DS has a slightly updated version of the N64 cartridges at a small size with much of the same limitations but the difference is it was a smash in Japan. Thats why it has so many S-E games, even though PSP is disc based and doing well in Japan too and initially looked like a safe bet to knock Nintendo off in Japan with portables.

 

The choice to use cartridges was an issue that did impact their support from third parties because there was a growing movement towards "Cinematic" games which (at the time) translated to "Games with FMV" ... Even CDs were pretty inadequate to the task given how many Playstation games were on multiple CDs that were filled with poorly compressed video. On top of this cartridges were very expensive which meant that developers had the choice of selling their games for more or taking smaller profits off of the sales of games.

There were benefits from cartridges though, and developers liked the quick data transfer rates which eliminated the need for loading times; and also created more seemless worlds. This also meant that they didn't need to store as much redundant data (for load time optimization) which meant that a similar N64 game didn't need as much storage space as a Playstation equlivalent.

 

In my opinion, you're right that there were bigger issues at play than the cartridges vs. CD ...

Leading upto the release of the N64 Nintendo openly talked about creating a platform with a smaller library that was only made up of the best games; in a lot of ways it was similar to how people suggest that they shouldn't allow shovelware developers to produce for the Wii today. There was talk of creating a more meaningful "Nintendo Seal of Quality" that would seperate good games from bad games, and most third party publishers were afraid that they wouldn't be able to get the seal and would (therefore) see poor sales as a result.

The N64 was a pain in the ass to develop for ...

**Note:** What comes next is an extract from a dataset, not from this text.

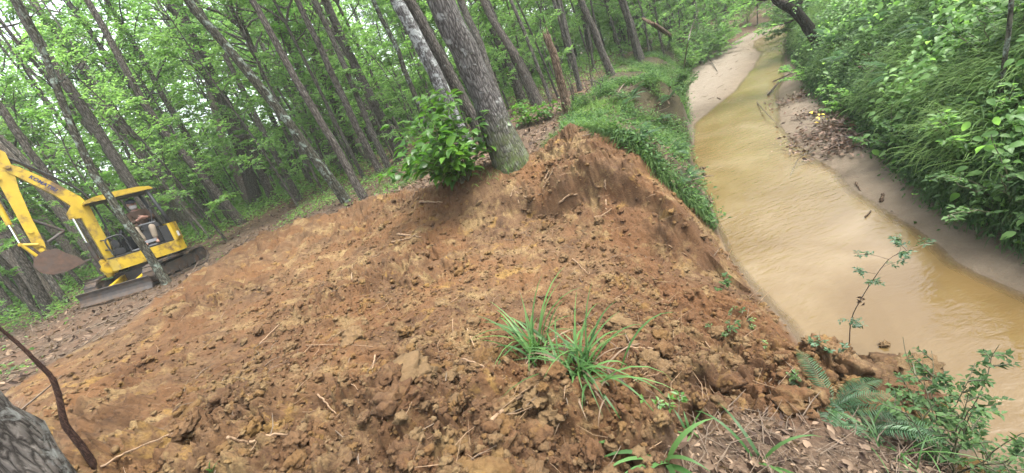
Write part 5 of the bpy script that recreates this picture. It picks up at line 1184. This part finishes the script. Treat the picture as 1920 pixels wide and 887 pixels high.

  1. There was too little memory and memory bottlenecks
  2. The GPU had too small of a texture cache and microcode (primitive shaders) was difficult to write
  3. the CPU only had a 32bit bus, no L2 cache and (IIRC) vector units which were confusing to developers
  4. etc.

Had they done a couple of things differently (memory expansion by default, 16KB texture cache, 64bit bus, and 64KB L2 cache) a lot of the difficulties would have been easier to deal with. (Edit: They could have also increased the addressing space on the cartridges by a couple of bits which would have increased the theoritical size of cartridges which might have helped later in the generation)

The final problem was Nintendo's CEO ended up picking fights with executives of major Japaneese third party publishers, and their arogant attitude drove these publishers away.